Yen Hits Nine-Week High as Markets Bet on BOJ Rate Hikes – Business – Gold and Currency

The yen surged to a nine-week high as market participants ramped up bets on further interest rate hikes in Japan this year. Meanwhile, the U.S. dollar and other major currencies remained steady ahead of the release of U.S. monthly payroll figures later in the day.

After a week marked by volatility and market-moving headlines concerning U.S. tariff threats, traders shifted their focus to the upcoming U.S. jobs data while keeping a close watch on geopolitical developments and President Donald Trump’s broader policy actions.

The U.S. labor market has demonstrated resilience. A Reuters poll of economists anticipates that the unemployment rate in January remained unchanged at 4.1%, with an estimated addition of 170,000 jobs. However, analysts caution that January’s employment data could be challenging to interpret.

Commerzbank analysts highlighted that “significant revisions” to population growth by the U.S. Census Bureau in December could “complicate the market’s reactions.” They noted in a research report that “large revisions in the monthly employment data” are possible.

On Thursday, Dallas Fed Bank President Lorie Logan indicated her willingness to keep interest rates on hold for “quite some time” even if inflation moves closer to the Fed’s 2% target, provided that the labor market remains stable.

The dollar index, which gauges the U.S. currency against the yen, sterling, and other major counterparts, was unchanged at 107.71 after reaching 109.88 earlier this week on U.S. tariff concerns.

The yen continued its upward momentum, driven by expectations of sustained rate hikes by the Bank of Japan.

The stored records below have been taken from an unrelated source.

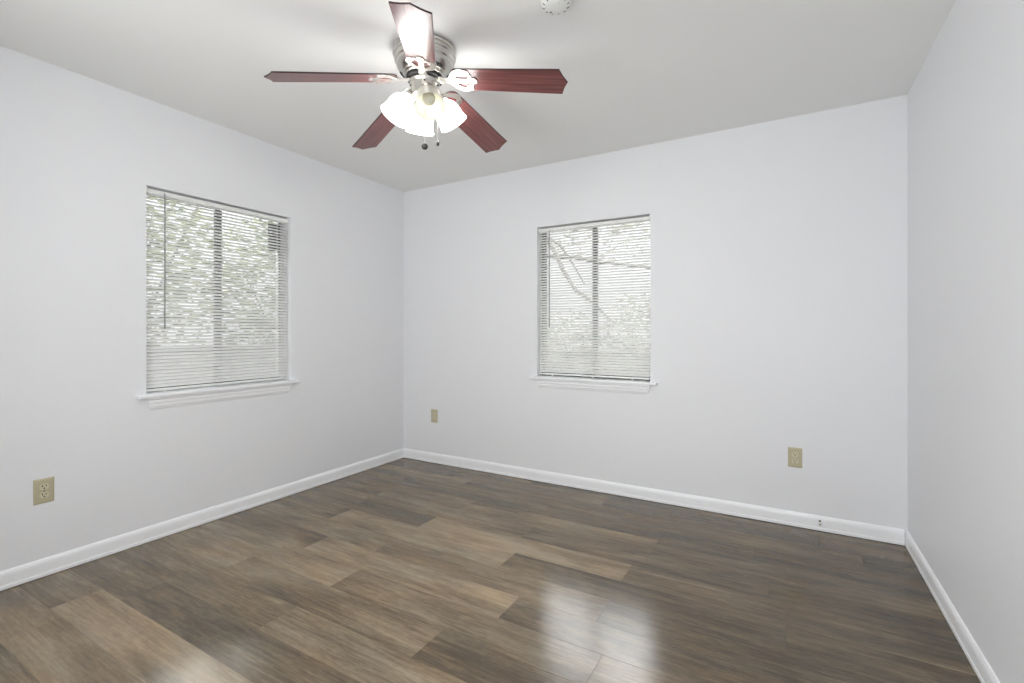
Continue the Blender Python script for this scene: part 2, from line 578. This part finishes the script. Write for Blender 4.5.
# ------------------------------------------------------------------ windows
def make_window(name, fn, a0, a1, frame_m):
    """fn(a, z, d): a along the wall, d>0 outward. Sliding bronze aluminium window."""
    root = bpy.data.objects.new(name, None)
    COL.objects.link(root)
    structure(root)
    c = fn((a0 + a1) / 2, WZ0, 0.1)
    root.location = c
    C = Vector(c)
    def P(b, part, m, smooth=False):
        for v in b.verts:
            v.co -= C
        return obj(part, b, m, root, smooth)
    def bx(b, p0, p1, z0, z1, d0, d1, bev=0.0):
        A = fn(p0, z0, d0)
        B = fn(p1, z1, d1)
        box(b, min(A[0], B[0]), max(A[0], B[0]), min(A[1], B[1]), max(A[1], B[1]), z0, z1, bev)
    # frame
    b = bmesh.new()
    fw = 0.016
    z0, z1 = WZ0 + 0.012, WZ1
    bx(b, a0, a1, z0, z0 + fw, 0.085, 0.145)
    bx(b, a0, a1, z1 - fw, z1, 0.085, 0.145)
    bx(b, a0, a0 + fw, z0 + fw, z1 - fw, 0.085, 0.145)
    bx(b, a1 - fw, a1, z0 + fw, z1 - fw, 0.085, 0.145)
    P(b, 'window_frame', frame_m)
    mid = (a0 + a1) / 2
    for k, (s0, s1, d0) in enumerate(((a0 + fw, mid + 0.016, 0.112), (mid - 0.016, a1 - fw, 0.094))):
        b = bmesh.new()
        sw = 0.016
        bx(b, s0, s1, z0 + fw, z0 + fw + sw, d0, d0 + 0.016)
        bx(b, s0, s1, z1 - fw - 0.010, z1 - fw, d0, d0 + 0.016)
        if k == 0:
            bx(b, s0, s0 + 0.005, z0 + fw + sw, z1 - fw - sw, d0, d0 + 0.016)
            bx(b, s1 - 0.032, s1, z0 + fw + sw, z1 - fw - sw, d0, d0 + 0.016)
        else:
            bx(b, s0, s0 + 0.032, z0 + fw + sw, z1 - fw - sw, d0, d0 + 0.016)
            bx(b, s1 - 0.005, s1, z0 + fw + sw, z1 - fw - sw, d0, d0 + 0.016)
        sash = P(b, 'sash', M['bronze'])
        b = bmesh.new()
        bx(b, s0 + 0.005, s1 - 0.005, z0 + fw + 0.01, z1 - fw - 0.01, d0 + 0.006, d0 + 0.009)
        for v in b.verts:
            v.co -= C
        obj('pane', b, M['glass'], sash)
    # stool (inner sill) with horns
    b = bmesh.new()
    e = 0.049
    pts = [(a0 - e, -0.039), (a0 - e, -0.0), (a0 - 0.0005, -0.0), (a0 - 0.0005, 0.084), (a1 + 0.0005, 0.084), (a1 + 0.0005, -0.0), (a1 + e, 0.0), (a1 + e, -0.039)]
    A = [b.verts.new(fn(a, 0.7955, d)) for a, d in pts]
    B = [b.verts.new(fn(a, 0.812, d)) for a, d in pts]
    b.faces.new(A[::-1])
    b.faces.new(B)
    for i in range(8):
        b.faces.new((A[i], A[(i + 1) % 8], B[(i + 1) % 8], B[i]))
    bmesh.ops.recalc_face_normals(b, faces=b.faces[:])
    ee = [x for x in b.edges if x.calc_length() > 0.3 or True]
    bmesh.ops.bevel(b, geom=ee, offset=0.003, segments=2, profile=0.5, affect='EDGES')
    P(b, 'window_sill', M['trim'])
    # apron, moulded, with returned ends
    b = bmesh.new()
    prof = [(0.0, 0.7955), (-0.020, 0.7955), (-0.020, 0.783), (-0.0165, 0.779), (-0.0165, 0.766), (-0.013, 0.757), (-0.012, 0.744), (-0.008, 0.736), (-0.006, 0.729), (0.0, 0.727)]
    L_, R_ = [], []
    for d, z in prof:
        k = (0.7955 - z) / 0.07 * 0.022
        L_.append(b.verts.new(fn(a0 - 0.004 + k, z, d)))
        R_.append(b.verts.new(fn(a1 + 0.004 - k, z, d)))
    n_ = len(prof)
    b.faces.new(L_[::-1])
    b.faces.new(R_)
    for i in range(n_):
        b.faces.new((L_[i], L_[(i + 1) % n_], R_[(i + 1) % n_], R_[i]))
    P(b, 'apron', M['trim'])
    return root

fnL = lambda a, z, d: (XL - d, a, z)
fnB = lambda a, z, d: (a, YB + d, z)
make_window('window_1', fnL, LY0, LY1, M['aluminium'])
make_window('window_2', fnB, BX0, BX1, M['bronze'])

# ------------------------------------------------------------------ mini blinds
def make_blind(label, fn, a0, a1, wand_a, plugs, ext, d_c=0.030):
    """fn(a, z, d). blind hangs in the opening"""
    c = Vector(fn((a0 + a1) / 2, WZ1 - 0.002, d_c))
    root = thing('mini_blind', label, 'blind', c, group=None)
    def P(b, part, m, smooth=False, parent=None):
        for v in b.verts:
            v.co -= c
        return obj(part, b, m, parent or root, smooth)
    def bx(b, p0, p1, z0, z1, d0, d1, bev=0.0):
        A = fn(p0, z0, d0)
        B = fn(p1, z1, d1)
        box(b, min(A[0], B[0]), max(A[0], B[0]), min(A[1], B[1]), max(A[1], B[1]), z0, z1, bev)
    m0, m1 = a0 + 0.007, a1 - 0.007
    b = bmesh.new()
    bx(b, m0, m1, 1.929, 1.954, d_c - 0.0125, d_c + 0.0125, 0.002)
    hr = P(b, 'headrail', M['white_plastic'])
    for a in (m0 + 0.001, m1 - 0.001):
        b = bmesh.new()
        bx(b, a - 0.004, a + 0.004, 1.929, 1.9645, d_c - 0.014, d_c + 0.014, 0.001)
        P(b, 'mounting_bracket', M['white_plastic'])
    # slats
    b = bmesh.new()
    n, top, pitch = 55, 1.9245, 0.01985
    tau = math.radians(38)
    for i in range(n):
        zc = top - i * pitch + random.uniform(-0.0004, 0.0004)
        tt = tau + random.uniform(-0.03, 0.03)
        prof = []
        K = 5
        for j in range(K):
            s = (j / (K - 1) - 0.5)
            prof.append((s * 0.025, 0.0016 * (1 - (2 * s) ** 2)))
        full = prof + [(p, q - 0.0004) for p, q in prof[::-1]]
        pts = []
        for p, q in full:
            d = p * math.cos(tt) - q * math.sin(tt)
            z = p * math.sin(tt) + q * math.cos(tt)
            pts.append((d_c + d, zc + z))
        A = [b.verts.new(fn(m0 + 0.002, z, d)) for d, z in pts]
        B = [b.verts.new(fn(m1 - 0.002, z, d)) for d, z in pts]
        m_ = len(pts)
        b.faces.new(A[::-1])
        b.faces.new(B)
        for k in range(m_):
            b.faces.new((A[k], A[(k + 1) % m_], B[(k + 1) % m_], B[k]))
    P(b, 'slats', M['slat'])
    zb = top - n * pitch - 0.002
    b = bmesh.new()
    bx(b, m0 + 0.002, m1 - 0.002, zb - 0.005, zb + 0.006, d_c - 0.0125, d_c + 0.0125, 0.003)
    br = P(b, 'bottom_rail', M['white_plastic'])
    for a in plugs:
        b = bmesh.new()
        lathe(b, [(0.006, 0.0), (0.006, 0.007), (0.004, 0.009), (0, 0.009)], 12, fn(a, zb - 0.004, d_c - 0.006), (0, 0, -1))
        P(b, 'cord_plug', M['white_plastic'], parent=root)
        b = bmesh.new()
        for dd in (-0.0133, 0.0133):
            tube(b, [fn(a, 1.931, d_c + dd), fn(a, zb, d_c + dd)], 0.0005, 5)
        P(b, 'ladder_cord', M['white_plastic'])
    # tilt wand
    b = bmesh.new()
    x, z0, z1 = wand_a
    tube(b, [fn(x, z0 + 0.012, d_c - 0.015), fn(x, z0, d_c - 0.022)], 0.0015, 6)
    tube(b, [fn(x, z0, d_c - 0.022), fn(x, z1 + 0.02, d_c - 0.020)], 0.0042, 6)
    tube(b, [fn(x, z1 + 0.02, d_c - 0.020), fn(x, z1, d_c - 0.020)], [0.0042, 0.0055], 6)
    P(b, 'tilt_wand', M['wand'])
    return root

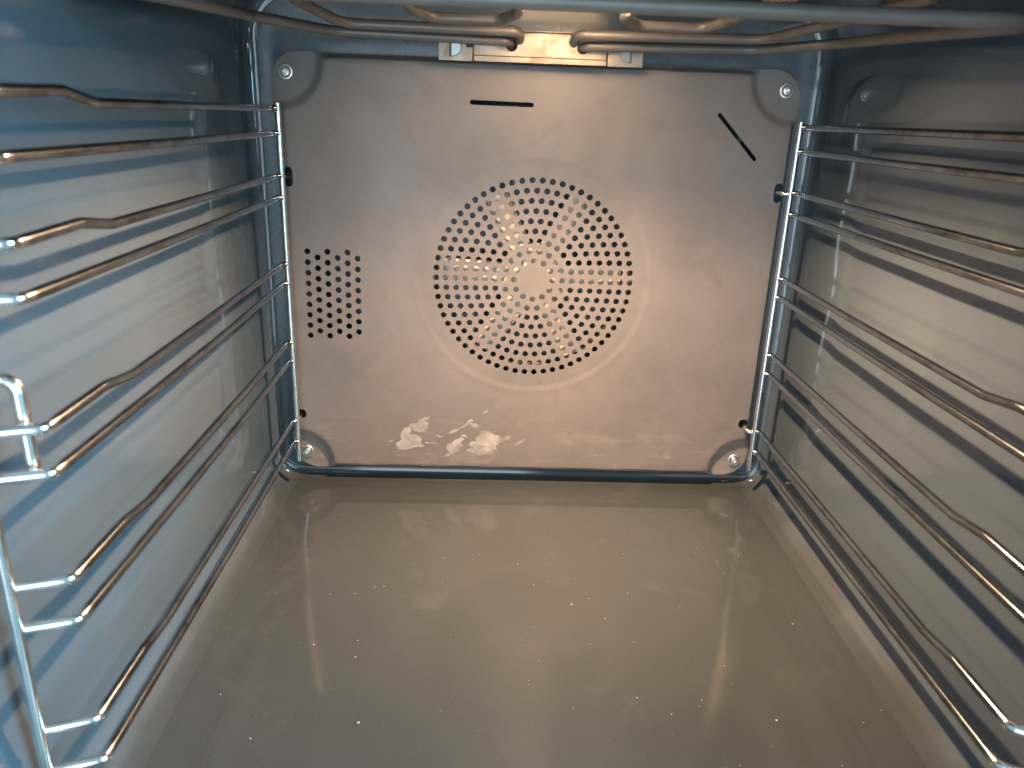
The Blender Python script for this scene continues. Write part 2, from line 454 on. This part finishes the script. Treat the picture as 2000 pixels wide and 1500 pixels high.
plate_me = sheet(rr_outline(PX0, PX1, PZ0, PZ1, PR, PR, 12, 0.005), holes, [tuple(p) for p in E2], cover_h, 0.0007,
                 lambda x, z: clear(x, z, 0) & (pdist(x, z) < 1e-5))
link('cover_plate', plate_me, M_COVER, cover, sharp=40)
scr_me = lathe_y([(0.0061, 0.0012), (0.0061, -0.0004), (0.0056, -0.0009), (0.0049, -0.0010), (0.0044, -0.0002), (0.0042, 0.0008), (0.0001, 0.0008)], 36)
head_me = lathe_y([(0.0033, 0.0007), (0.0034, -0.0010), (0.0030, -0.0016), (0.0021, -0.0018), (0.0017, -0.0006), (0.0011, -0.0004), (0.0008, -0.0011), (0.0001, -0.0013)], 28)
for i, (sx, sz) in enumerate(SCR):
    yy = float(cover_h(np.array([sx]), np.array([sz]))[0])
    w = link('screw', scr_me if i == 0 else scr_me, None, cover, sharp=35); w.location = (sx, yy-0.0004, sz)
    h = link('screw_head', head_me, None, w, sharp=35)
scr_me.materials.append(M_SCREW); head_me.materials.append(M_SCREW)
# dried residue, thin uneven films near the bottom of the panel
def px_poly(pts, ox, oz, s): return [(ox+u*s, oz-v*s) for u, v in pts]
def rough_poly(P, it=3, amp=0.18):
    P = [Vector(p) for p in P]
    for _ in range(it):
        Q = []
        for i, p in enumerate(P):
            q = P[(i+1) % len(P)]; d = q-p
            Q += [p, (p+q)/2+Vector((-d.y, d.x))*random.uniform(-amp, amp)]
        P = Q
    return [(p.x, p.y) for p in P]
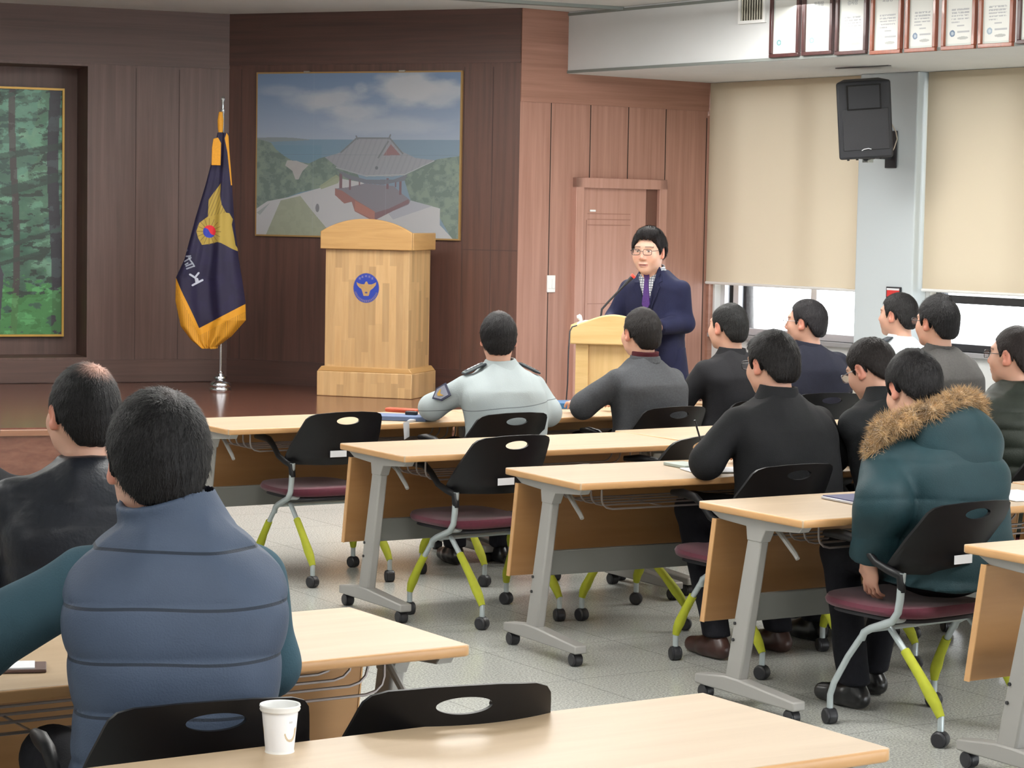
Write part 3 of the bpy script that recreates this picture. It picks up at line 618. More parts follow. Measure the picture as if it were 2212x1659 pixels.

The dollar held steady against the yen at 151.555 after briefly dipping below 151 for the first time since December 10 in early Asian trade. With strong rate-hike-driven momentum, bolstered by wage data earlier this week, the yen is set for its best week against the dollar since late November.

Adding to the rate hike expectations, Bank of Japan board member Naoki Tamura, one of the central bank’s most hawkish policymakers, stated on Thursday that interest rates must rise to at least 1% in the latter half of fiscal 2025.

Barclays strategists Shinichiro Kadota and Lhamsuren Sharavdemberel foresee further downside potential for the dollar-yen pair in the near term, with attention centered on Japan’s annual wage negotiations.

“We expect Japan’s annual spring wage negotiations to produce another solid 5% hike this year while inflation remains above the 2% target, which should keep the BOJ on the hawkish side,” they wrote in a note.

Elsewhere, early moves by the Trump administration have kept investors on edge. Trump suspended planned tariff measures against Mexico and Canada this week but imposed an additional 10% levy on Chinese imports.

The offshore yuan remained around 7.2902 against the dollar, staying within its recent range, though downside risks persist.

On the U.S. monetary policy front, Federal Reserve officials are evaluating Trump’s policies as they determine the future course of interest rates.

Market expectations currently indicate a 43% probability of a quarter-point rate cut by the Fed in July, according to the CME FedWatch tool. Investors are also factoring in the likelihood of two rate reductions in 2025, with around 44 basis points of cuts priced in.

The euro was little changed at $1.0385, while sterling remained flat at $1.2438.